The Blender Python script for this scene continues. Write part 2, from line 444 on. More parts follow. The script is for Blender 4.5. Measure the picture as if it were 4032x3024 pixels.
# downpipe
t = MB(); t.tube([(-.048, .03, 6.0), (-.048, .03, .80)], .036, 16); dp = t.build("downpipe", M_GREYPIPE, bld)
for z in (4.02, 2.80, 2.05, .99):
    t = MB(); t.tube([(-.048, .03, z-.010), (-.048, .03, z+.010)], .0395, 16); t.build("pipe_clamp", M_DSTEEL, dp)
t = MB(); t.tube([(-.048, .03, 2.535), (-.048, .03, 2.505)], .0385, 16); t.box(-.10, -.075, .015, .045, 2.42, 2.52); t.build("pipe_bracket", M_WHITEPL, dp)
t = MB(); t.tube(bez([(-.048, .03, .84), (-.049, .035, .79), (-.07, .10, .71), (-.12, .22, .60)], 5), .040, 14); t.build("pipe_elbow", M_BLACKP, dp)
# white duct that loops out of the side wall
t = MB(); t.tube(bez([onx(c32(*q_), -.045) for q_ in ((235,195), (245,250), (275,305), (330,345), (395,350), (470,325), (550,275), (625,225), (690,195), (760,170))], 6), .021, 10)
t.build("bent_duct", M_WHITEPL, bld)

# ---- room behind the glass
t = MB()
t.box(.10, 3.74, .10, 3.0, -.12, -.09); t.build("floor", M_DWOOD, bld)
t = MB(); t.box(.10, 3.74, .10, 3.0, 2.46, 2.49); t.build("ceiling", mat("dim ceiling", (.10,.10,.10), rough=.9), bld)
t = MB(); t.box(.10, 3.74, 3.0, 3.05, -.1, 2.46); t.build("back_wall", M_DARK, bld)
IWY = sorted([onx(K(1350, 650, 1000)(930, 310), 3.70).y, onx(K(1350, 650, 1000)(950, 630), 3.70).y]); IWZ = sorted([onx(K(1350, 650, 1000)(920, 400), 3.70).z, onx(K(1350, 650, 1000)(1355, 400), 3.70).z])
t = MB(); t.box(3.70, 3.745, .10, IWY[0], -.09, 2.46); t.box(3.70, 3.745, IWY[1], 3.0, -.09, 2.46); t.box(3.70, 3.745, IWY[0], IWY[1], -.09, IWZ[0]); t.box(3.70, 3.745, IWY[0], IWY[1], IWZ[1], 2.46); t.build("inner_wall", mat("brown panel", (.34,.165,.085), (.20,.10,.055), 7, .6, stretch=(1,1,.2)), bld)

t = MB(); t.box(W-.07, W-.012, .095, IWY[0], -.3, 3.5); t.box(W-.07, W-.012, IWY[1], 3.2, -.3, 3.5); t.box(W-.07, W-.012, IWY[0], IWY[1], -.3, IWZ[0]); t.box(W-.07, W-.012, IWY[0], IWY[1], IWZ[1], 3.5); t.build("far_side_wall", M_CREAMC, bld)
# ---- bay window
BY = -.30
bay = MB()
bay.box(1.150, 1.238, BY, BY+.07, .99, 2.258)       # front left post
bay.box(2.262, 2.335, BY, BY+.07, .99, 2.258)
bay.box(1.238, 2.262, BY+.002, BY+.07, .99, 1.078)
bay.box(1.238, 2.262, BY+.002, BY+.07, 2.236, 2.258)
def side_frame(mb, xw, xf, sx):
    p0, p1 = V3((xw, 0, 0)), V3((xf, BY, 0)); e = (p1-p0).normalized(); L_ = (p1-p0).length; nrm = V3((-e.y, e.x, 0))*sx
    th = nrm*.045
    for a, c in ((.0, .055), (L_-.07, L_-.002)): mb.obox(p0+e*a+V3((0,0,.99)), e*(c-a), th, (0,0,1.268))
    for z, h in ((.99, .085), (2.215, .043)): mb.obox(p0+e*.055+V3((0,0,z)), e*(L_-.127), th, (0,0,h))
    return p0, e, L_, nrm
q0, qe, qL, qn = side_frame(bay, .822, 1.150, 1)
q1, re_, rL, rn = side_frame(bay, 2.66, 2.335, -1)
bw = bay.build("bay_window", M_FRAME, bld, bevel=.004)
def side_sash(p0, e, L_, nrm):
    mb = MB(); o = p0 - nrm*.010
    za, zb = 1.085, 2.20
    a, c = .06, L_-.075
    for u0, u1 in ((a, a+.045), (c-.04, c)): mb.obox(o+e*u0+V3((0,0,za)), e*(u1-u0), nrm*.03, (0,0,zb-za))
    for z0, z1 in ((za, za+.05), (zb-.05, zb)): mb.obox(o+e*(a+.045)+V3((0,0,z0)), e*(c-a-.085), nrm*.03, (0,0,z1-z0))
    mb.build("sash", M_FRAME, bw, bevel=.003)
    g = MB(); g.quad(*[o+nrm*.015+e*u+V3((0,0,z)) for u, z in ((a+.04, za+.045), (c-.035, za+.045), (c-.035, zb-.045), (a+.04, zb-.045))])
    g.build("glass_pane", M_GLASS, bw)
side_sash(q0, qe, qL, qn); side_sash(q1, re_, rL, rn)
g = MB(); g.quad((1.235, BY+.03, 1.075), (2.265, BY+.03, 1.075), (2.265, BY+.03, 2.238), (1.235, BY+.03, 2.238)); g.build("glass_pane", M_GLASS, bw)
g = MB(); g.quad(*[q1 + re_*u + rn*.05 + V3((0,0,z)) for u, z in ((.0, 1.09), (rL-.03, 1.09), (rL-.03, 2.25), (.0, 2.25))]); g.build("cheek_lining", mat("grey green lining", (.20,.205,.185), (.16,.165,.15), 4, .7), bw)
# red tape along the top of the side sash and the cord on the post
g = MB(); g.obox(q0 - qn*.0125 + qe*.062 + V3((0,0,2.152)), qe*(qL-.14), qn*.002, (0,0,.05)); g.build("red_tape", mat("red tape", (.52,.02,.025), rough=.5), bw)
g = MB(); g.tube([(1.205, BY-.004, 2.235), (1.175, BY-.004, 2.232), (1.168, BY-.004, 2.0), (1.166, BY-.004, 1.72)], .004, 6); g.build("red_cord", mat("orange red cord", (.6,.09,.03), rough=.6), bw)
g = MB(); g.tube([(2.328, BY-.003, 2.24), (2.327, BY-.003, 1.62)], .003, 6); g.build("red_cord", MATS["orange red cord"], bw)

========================

→ Aim of the task
Write out each line of the data above again, exactly as given.

→ Problem solution
The Blender Python script for this scene continues. Write part 2, from line 444 on. More parts follow. The script is for Blender 4.5. Measure the picture as if it were 4032x3024 pixels.
# downpipe
t = MB(); t.tube([(-.048, .03, 6.0), (-.048, .03, .80)], .036, 16); dp = t.build("downpipe", M_GREYPIPE, bld)
for z in (4.02, 2.80, 2.05, .99):
    t = MB(); t.tube([(-.048, .03, z-.010), (-.048, .03, z+.010)], .0395, 16); t.build("pipe_clamp", M_DSTEEL, dp)
t = MB(); t.tube([(-.048, .03, 2.535), (-.048, .03, 2.505)], .0385, 16); t.box(-.10, -.075, .015, .045, 2.42, 2.52); t.build("pipe_bracket", M_WHITEPL, dp)
t = MB(); t.tube(bez([(-.048, .03, .84), (-.049, .035, .79), (-.07, .10, .71), (-.12, .22, .60)], 5), .040, 14); t.build("pipe_elbow", M_BLACKP, dp)
# white duct that loops out of the side wall
t = MB(); t.tube(bez([onx(c32(*q_), -.045) for q_ in ((235,195), (245,250), (275,305), (330,345), (395,350), (470,325), (550,275), (625,225), (690,195), (760,170))], 6), .021, 10)
t.build("bent_duct", M_WHITEPL, bld)

# ---- room behind the glass
t = MB()
t.box(.10, 3.74, .10, 3.0, -.12, -.09); t.build("floor", M_DWOOD, bld)
t = MB(); t.box(.10, 3.74, .10, 3.0, 2.46, 2.49); t.build("ceiling", mat("dim ceiling", (.10,.10,.10), rough=.9), bld)
t = MB(); t.box(.10, 3.74, 3.0, 3.05, -.1, 2.46); t.build("back_wall", M_DARK, bld)
IWY = sorted([onx(K(1350, 650, 1000)(930, 310), 3.70).y, onx(K(1350, 650, 1000)(950, 630), 3.70).y]); IWZ = sorted([onx(K(1350, 650, 1000)(920, 400), 3.70).z, onx(K(1350, 650, 1000)(1355, 400), 3.70).z])
t = MB(); t.box(3.70, 3.745, .10, IWY[0], -.09, 2.46); t.box(3.70, 3.745, IWY[1], 3.0, -.09, 2.46); t.box(3.70, 3.745, IWY[0], IWY[1], -.09, IWZ[0]); t.box(3.70, 3.745, IWY[0], IWY[1], IWZ[1], 2.46); t.build("inner_wall", mat("brown panel", (.34,.165,.085), (.20,.10,.055), 7, .6, stretch=(1,1,.2)), bld)

t = MB(); t.box(W-.07, W-.012, .095, IWY[0], -.3, 3.5); t.box(W-.07, W-.012, IWY[1], 3.2, -.3, 3.5); t.box(W-.07, W-.012, IWY[0], IWY[1], -.3, IWZ[0]); t.box(W-.07, W-.012, IWY[0], IWY[1], IWZ[1], 3.5); t.build("far_side_wall", M_CREAMC, bld)
# ---- bay window
BY = -.30
bay = MB()
bay.box(1.150, 1.238, BY, BY+.07, .99, 2.258)       # front left post
bay.box(2.262, 2.335, BY, BY+.07, .99, 2.258)
bay.box(1.238, 2.262, BY+.002, BY+.07, .99, 1.078)
bay.box(1.238, 2.262, BY+.002, BY+.07, 2.236, 2.258)
def side_frame(mb, xw, xf, sx):
    p0, p1 = V3((xw, 0, 0)), V3((xf, BY, 0)); e = (p1-p0).normalized(); L_ = (p1-p0).length; nrm = V3((-e.y, e.x, 0))*sx
    th = nrm*.045
    for a, c in ((.0, .055), (L_-.07, L_-.002)): mb.obox(p0+e*a+V3((0,0,.99)), e*(c-a), th, (0,0,1.268))
    for z, h in ((.99, .085), (2.215, .043)): mb.obox(p0+e*.055+V3((0,0,z)), e*(L_-.127), th, (0,0,h))
    return p0, e, L_, nrm
q0, qe, qL, qn = side_frame(bay, .822, 1.150, 1)
q1, re_, rL, rn = side_frame(bay, 2.66, 2.335, -1)
bw = bay.build("bay_window", M_FRAME, bld, bevel=.004)
def side_sash(p0, e, L_, nrm):
    mb = MB(); o = p0 - nrm*.010
    za, zb = 1.085, 2.20
    a, c = .06, L_-.075
    for u0, u1 in ((a, a+.045), (c-.04, c)): mb.obox(o+e*u0+V3((0,0,za)), e*(u1-u0), nrm*.03, (0,0,zb-za))
    for z0, z1 in ((za, za+.05), (zb-.05, zb)): mb.obox(o+e*(a+.045)+V3((0,0,z0)), e*(c-a-.085), nrm*.03, (0,0,z1-z0))
    mb.build("sash", M_FRAME, bw, bevel=.003)
    g = MB(); g.quad(*[o+nrm*.015+e*u+V3((0,0,z)) for u, z in ((a+.04, za+.045), (c-.035, za+.045), (c-.035, zb-.045), (a+.04, zb-.045))])
    g.build("glass_pane", M_GLASS, bw)
side_sash(q0, qe, qL, qn); side_sash(q1, re_, rL, rn)
g = MB(); g.quad((1.235, BY+.03, 1.075), (2.265, BY+.03, 1.075), (2.265, BY+.03, 2.238), (1.235, BY+.03, 2.238)); g.build("glass_pane", M_GLASS, bw)
g = MB(); g.quad(*[q1 + re_*u + rn*.05 + V3((0,0,z)) for u, z in ((.0, 1.09), (rL-.03, 1.09), (rL-.03, 2.25), (.0, 2.25))]); g.build("cheek_lining", mat("grey green lining", (.20,.205,.185), (.16,.165,.15), 4, .7), bw)
# red tape along the top of the side sash and the cord on the post
g = MB(); g.obox(q0 - qn*.0125 + qe*.062 + V3((0,0,2.152)), qe*(qL-.14), qn*.002, (0,0,.05)); g.build("red_tape", mat("red tape", (.52,.02,.025), rough=.5), bw)
g = MB(); g.tube([(1.205, BY-.004, 2.235), (1.175, BY-.004, 2.232), (1.168, BY-.004, 2.0), (1.166, BY-.004, 1.72)], .004, 6); g.build("red_cord", mat("orange red cord", (.6,.09,.03), rough=.6), bw)
g = MB(); g.tube([(2.328, BY-.003, 2.24), (2.327, BY-.003, 1.62)], .003, 6); g.build("red_cord", MATS["orange red cord"], bw)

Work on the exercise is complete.